Start

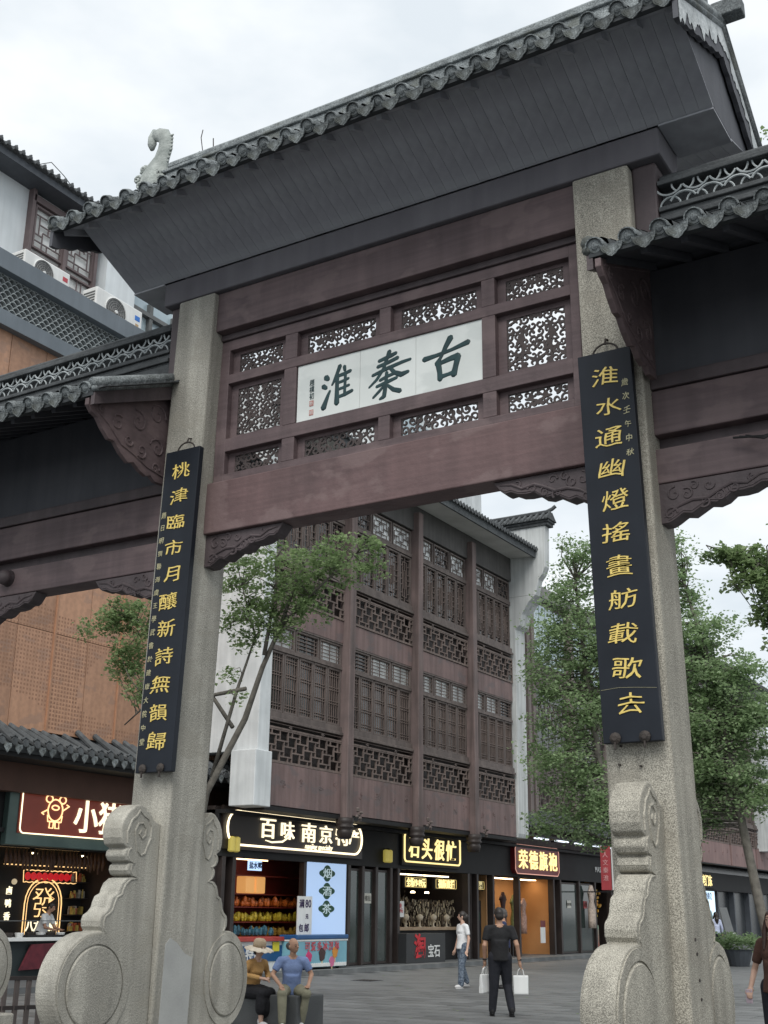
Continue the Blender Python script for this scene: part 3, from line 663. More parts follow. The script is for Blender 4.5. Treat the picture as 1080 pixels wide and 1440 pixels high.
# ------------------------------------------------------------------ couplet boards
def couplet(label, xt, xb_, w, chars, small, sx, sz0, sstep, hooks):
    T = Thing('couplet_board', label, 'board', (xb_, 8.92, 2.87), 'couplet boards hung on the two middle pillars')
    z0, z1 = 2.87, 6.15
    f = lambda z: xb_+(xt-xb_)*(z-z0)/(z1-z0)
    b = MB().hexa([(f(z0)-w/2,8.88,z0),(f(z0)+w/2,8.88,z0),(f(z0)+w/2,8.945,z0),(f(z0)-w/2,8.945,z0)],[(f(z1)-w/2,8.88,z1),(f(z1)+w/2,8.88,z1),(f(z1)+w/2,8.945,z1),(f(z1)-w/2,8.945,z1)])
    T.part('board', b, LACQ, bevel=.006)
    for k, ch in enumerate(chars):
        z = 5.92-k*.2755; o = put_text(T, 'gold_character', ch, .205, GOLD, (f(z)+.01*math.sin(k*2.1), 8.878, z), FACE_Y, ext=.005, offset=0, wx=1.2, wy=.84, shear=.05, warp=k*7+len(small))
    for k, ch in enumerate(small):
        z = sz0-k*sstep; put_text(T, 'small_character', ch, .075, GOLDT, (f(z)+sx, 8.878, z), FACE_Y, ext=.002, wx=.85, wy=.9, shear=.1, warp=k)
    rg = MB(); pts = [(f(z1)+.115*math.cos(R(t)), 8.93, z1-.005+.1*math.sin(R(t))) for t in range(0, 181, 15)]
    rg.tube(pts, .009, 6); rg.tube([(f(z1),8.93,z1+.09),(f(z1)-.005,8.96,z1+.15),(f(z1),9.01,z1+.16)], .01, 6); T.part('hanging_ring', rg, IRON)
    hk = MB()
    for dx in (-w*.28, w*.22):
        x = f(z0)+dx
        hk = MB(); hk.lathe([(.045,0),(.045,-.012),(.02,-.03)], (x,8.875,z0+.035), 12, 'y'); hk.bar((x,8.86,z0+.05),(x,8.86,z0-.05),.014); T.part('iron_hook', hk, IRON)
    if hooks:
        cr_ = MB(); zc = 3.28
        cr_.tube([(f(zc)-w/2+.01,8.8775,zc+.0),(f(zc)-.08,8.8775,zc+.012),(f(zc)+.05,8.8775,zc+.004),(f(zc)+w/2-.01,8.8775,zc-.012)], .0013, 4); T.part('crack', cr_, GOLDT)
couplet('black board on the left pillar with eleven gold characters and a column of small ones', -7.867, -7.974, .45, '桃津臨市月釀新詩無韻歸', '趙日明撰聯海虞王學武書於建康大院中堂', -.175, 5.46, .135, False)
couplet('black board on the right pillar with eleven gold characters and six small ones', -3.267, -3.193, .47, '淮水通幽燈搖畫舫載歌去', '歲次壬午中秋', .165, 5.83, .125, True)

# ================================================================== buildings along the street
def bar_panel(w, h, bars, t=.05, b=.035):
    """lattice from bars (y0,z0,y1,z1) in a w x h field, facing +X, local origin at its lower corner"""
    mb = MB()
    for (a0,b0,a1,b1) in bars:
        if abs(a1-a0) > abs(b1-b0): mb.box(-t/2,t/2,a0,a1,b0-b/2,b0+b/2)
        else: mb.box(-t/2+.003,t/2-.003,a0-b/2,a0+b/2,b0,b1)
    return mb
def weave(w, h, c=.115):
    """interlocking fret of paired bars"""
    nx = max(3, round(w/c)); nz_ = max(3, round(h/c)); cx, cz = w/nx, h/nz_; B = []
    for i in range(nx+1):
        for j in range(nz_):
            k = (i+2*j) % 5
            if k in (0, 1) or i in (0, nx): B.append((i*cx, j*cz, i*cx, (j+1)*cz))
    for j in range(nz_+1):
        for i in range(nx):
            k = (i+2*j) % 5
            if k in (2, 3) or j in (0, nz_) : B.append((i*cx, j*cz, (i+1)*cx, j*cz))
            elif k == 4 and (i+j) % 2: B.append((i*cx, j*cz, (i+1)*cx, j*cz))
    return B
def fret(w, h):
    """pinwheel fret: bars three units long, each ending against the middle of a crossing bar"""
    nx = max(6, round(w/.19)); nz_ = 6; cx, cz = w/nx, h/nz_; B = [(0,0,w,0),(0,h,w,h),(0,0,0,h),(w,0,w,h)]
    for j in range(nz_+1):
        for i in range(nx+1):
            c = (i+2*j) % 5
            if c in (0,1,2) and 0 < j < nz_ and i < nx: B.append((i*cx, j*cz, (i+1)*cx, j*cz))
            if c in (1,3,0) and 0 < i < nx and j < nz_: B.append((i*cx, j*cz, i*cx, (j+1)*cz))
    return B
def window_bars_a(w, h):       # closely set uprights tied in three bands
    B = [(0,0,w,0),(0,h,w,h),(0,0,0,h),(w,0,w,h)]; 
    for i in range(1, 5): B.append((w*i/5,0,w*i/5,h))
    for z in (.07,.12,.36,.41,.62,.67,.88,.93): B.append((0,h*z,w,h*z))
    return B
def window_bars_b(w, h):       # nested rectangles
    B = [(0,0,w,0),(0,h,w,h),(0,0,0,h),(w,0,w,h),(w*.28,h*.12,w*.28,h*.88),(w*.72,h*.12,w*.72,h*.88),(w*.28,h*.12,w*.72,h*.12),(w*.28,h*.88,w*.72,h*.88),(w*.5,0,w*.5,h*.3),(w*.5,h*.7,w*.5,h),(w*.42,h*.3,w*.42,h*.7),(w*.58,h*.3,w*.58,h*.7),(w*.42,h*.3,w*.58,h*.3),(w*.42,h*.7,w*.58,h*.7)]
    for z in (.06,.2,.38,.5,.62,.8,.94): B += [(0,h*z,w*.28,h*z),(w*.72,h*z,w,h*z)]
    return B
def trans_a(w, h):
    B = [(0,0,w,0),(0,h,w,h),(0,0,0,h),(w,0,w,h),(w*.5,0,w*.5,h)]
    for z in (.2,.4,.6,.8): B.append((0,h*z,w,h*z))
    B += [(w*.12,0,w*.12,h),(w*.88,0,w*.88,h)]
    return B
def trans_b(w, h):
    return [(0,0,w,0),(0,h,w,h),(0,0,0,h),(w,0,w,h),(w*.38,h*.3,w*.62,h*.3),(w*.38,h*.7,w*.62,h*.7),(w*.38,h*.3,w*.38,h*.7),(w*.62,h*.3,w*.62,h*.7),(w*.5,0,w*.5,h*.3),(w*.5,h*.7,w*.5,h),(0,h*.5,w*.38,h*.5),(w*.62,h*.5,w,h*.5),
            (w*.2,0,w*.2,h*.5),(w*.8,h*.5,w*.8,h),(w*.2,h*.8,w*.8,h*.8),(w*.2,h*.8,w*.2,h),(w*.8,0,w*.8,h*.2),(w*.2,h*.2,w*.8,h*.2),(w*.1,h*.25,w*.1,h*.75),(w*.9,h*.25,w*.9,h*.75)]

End

All the lines above are to be given again exactly as they read, with the pictures removed.

Continue the Blender Python script for this scene: part 3, from line 663. More parts follow. The script is for Blender 4.5. Treat the picture as 1080 pixels wide and 1440 pixels high.
# ------------------------------------------------------------------ couplet boards
def couplet(label, xt, xb_, w, chars, small, sx, sz0, sstep, hooks):
    T = Thing('couplet_board', label, 'board', (xb_, 8.92, 2.87), 'couplet boards hung on the two middle pillars')
    z0, z1 = 2.87, 6.15
    f = lambda z: xb_+(xt-xb_)*(z-z0)/(z1-z0)
    b = MB().hexa([(f(z0)-w/2,8.88,z0),(f(z0)+w/2,8.88,z0),(f(z0)+w/2,8.945,z0),(f(z0)-w/2,8.945,z0)],[(f(z1)-w/2,8.88,z1),(f(z1)+w/2,8.88,z1),(f(z1)+w/2,8.945,z1),(f(z1)-w/2,8.945,z1)])
    T.part('board', b, LACQ, bevel=.006)
    for k, ch in enumerate(chars):
        z = 5.92-k*.2755; o = put_text(T, 'gold_character', ch, .205, GOLD, (f(z)+.01*math.sin(k*2.1), 8.878, z), FACE_Y, ext=.005, offset=0, wx=1.2, wy=.84, shear=.05, warp=k*7+len(small))
    for k, ch in enumerate(small):
        z = sz0-k*sstep; put_text(T, 'small_character', ch, .075, GOLDT, (f(z)+sx, 8.878, z), FACE_Y, ext=.002, wx=.85, wy=.9, shear=.1, warp=k)
    rg = MB(); pts = [(f(z1)+.115*math.cos(R(t)), 8.93, z1-.005+.1*math.sin(R(t))) for t in range(0, 181, 15)]
    rg.tube(pts, .009, 6); rg.tube([(f(z1),8.93,z1+.09),(f(z1)-.005,8.96,z1+.15),(f(z1),9.01,z1+.16)], .01, 6); T.part('hanging_ring', rg, IRON)
    hk = MB()
    for dx in (-w*.28, w*.22):
        x = f(z0)+dx
        hk = MB(); hk.lathe([(.045,0),(.045,-.012),(.02,-.03)], (x,8.875,z0+.035), 12, 'y'); hk.bar((x,8.86,z0+.05),(x,8.86,z0-.05),.014); T.part('iron_hook', hk, IRON)
    if hooks:
        cr_ = MB(); zc = 3.28
        cr_.tube([(f(zc)-w/2+.01,8.8775,zc+.0),(f(zc)-.08,8.8775,zc+.012),(f(zc)+.05,8.8775,zc+.004),(f(zc)+w/2-.01,8.8775,zc-.012)], .0013, 4); T.part('crack', cr_, GOLDT)
couplet('black board on the left pillar with eleven gold characters and a column of small ones', -7.867, -7.974, .45, '桃津臨市月釀新詩無韻歸', '趙日明撰聯海虞王學武書於建康大院中堂', -.175, 5.46, .135, False)
couplet('black board on the right pillar with eleven gold characters and six small ones', -3.267, -3.193, .47, '淮水通幽燈搖畫舫載歌去', '歲次壬午中秋', .165, 5.83, .125, True)

# ================================================================== buildings along the street
def bar_panel(w, h, bars, t=.05, b=.035):
    """lattice from bars (y0,z0,y1,z1) in a w x h field, facing +X, local origin at its lower corner"""
    mb = MB()
    for (a0,b0,a1,b1) in bars:
        if abs(a1-a0) > abs(b1-b0): mb.box(-t/2,t/2,a0,a1,b0-b/2,b0+b/2)
        else: mb.box(-t/2+.003,t/2-.003,a0-b/2,a0+b/2,b0,b1)
    return mb
def weave(w, h, c=.115):
    """interlocking fret of paired bars"""
    nx = max(3, round(w/c)); nz_ = max(3, round(h/c)); cx, cz = w/nx, h/nz_; B = []
    for i in range(nx+1):
        for j in range(nz_):
            k = (i+2*j) % 5
            if k in (0, 1) or i in (0, nx): B.append((i*cx, j*cz, i*cx, (j+1)*cz))
    for j in range(nz_+1):
        for i in range(nx):
            k = (i+2*j) % 5
            if k in (2, 3) or j in (0, nz_) : B.append((i*cx, j*cz, (i+1)*cx, j*cz))
            elif k == 4 and (i+j) % 2: B.append((i*cx, j*cz, (i+1)*cx, j*cz))
    return B
def fret(w, h):
    """pinwheel fret: bars three units long, each ending against the middle of a crossing bar"""
    nx = max(6, round(w/.19)); nz_ = 6; cx, cz = w/nx, h/nz_; B = [(0,0,w,0),(0,h,w,h),(0,0,0,h),(w,0,w,h)]
    for j in range(nz_+1):
        for i in range(nx+1):
            c = (i+2*j) % 5
            if c in (0,1,2) and 0 < j < nz_ and i < nx: B.append((i*cx, j*cz, (i+1)*cx, j*cz))
            if c in (1,3,0) and 0 < i < nx and j < nz_: B.append((i*cx, j*cz, i*cx, (j+1)*cz))
    return B
def window_bars_a(w, h):       # closely set uprights tied in three bands
    B = [(0,0,w,0),(0,h,w,h),(0,0,0,h),(w,0,w,h)]; 
    for i in range(1, 5): B.append((w*i/5,0,w*i/5,h))
    for z in (.07,.12,.36,.41,.62,.67,.88,.93): B.append((0,h*z,w,h*z))
    return B
def window_bars_b(w, h):       # nested rectangles
    B = [(0,0,w,0),(0,h,w,h),(0,0,0,h),(w,0,w,h),(w*.28,h*.12,w*.28,h*.88),(w*.72,h*.12,w*.72,h*.88),(w*.28,h*.12,w*.72,h*.12),(w*.28,h*.88,w*.72,h*.88),(w*.5,0,w*.5,h*.3),(w*.5,h*.7,w*.5,h),(w*.42,h*.3,w*.42,h*.7),(w*.58,h*.3,w*.58,h*.7),(w*.42,h*.3,w*.58,h*.3),(w*.42,h*.7,w*.58,h*.7)]
    for z in (.06,.2,.38,.5,.62,.8,.94): B += [(0,h*z,w*.28,h*z),(w*.72,h*z,w,h*z)]
    return B
def trans_a(w, h):
    B = [(0,0,w,0),(0,h,w,h),(0,0,0,h),(w,0,w,h),(w*.5,0,w*.5,h)]
    for z in (.2,.4,.6,.8): B.append((0,h*z,w,h*z))
    B += [(w*.12,0,w*.12,h),(w*.88,0,w*.88,h)]
    return B
def trans_b(w, h):
    return [(0,0,w,0),(0,h,w,h),(0,0,0,h),(w,0,w,h),(w*.38,h*.3,w*.62,h*.3),(w*.38,h*.7,w*.62,h*.7),(w*.38,h*.3,w*.38,h*.7),(w*.62,h*.3,w*.62,h*.7),(w*.5,0,w*.5,h*.3),(w*.5,h*.7,w*.5,h),(0,h*.5,w*.38,h*.5),(w*.62,h*.5,w,h*.5),
            (w*.2,0,w*.2,h*.5),(w*.8,h*.5,w*.8,h),(w*.2,h*.8,w*.8,h*.8),(w*.2,h*.8,w*.2,h),(w*.8,0,w*.8,h*.2),(w*.2,h*.2,w*.8,h*.2),(w*.1,h*.25,w*.1,h*.75),(w*.9,h*.25,w*.9,h*.75)]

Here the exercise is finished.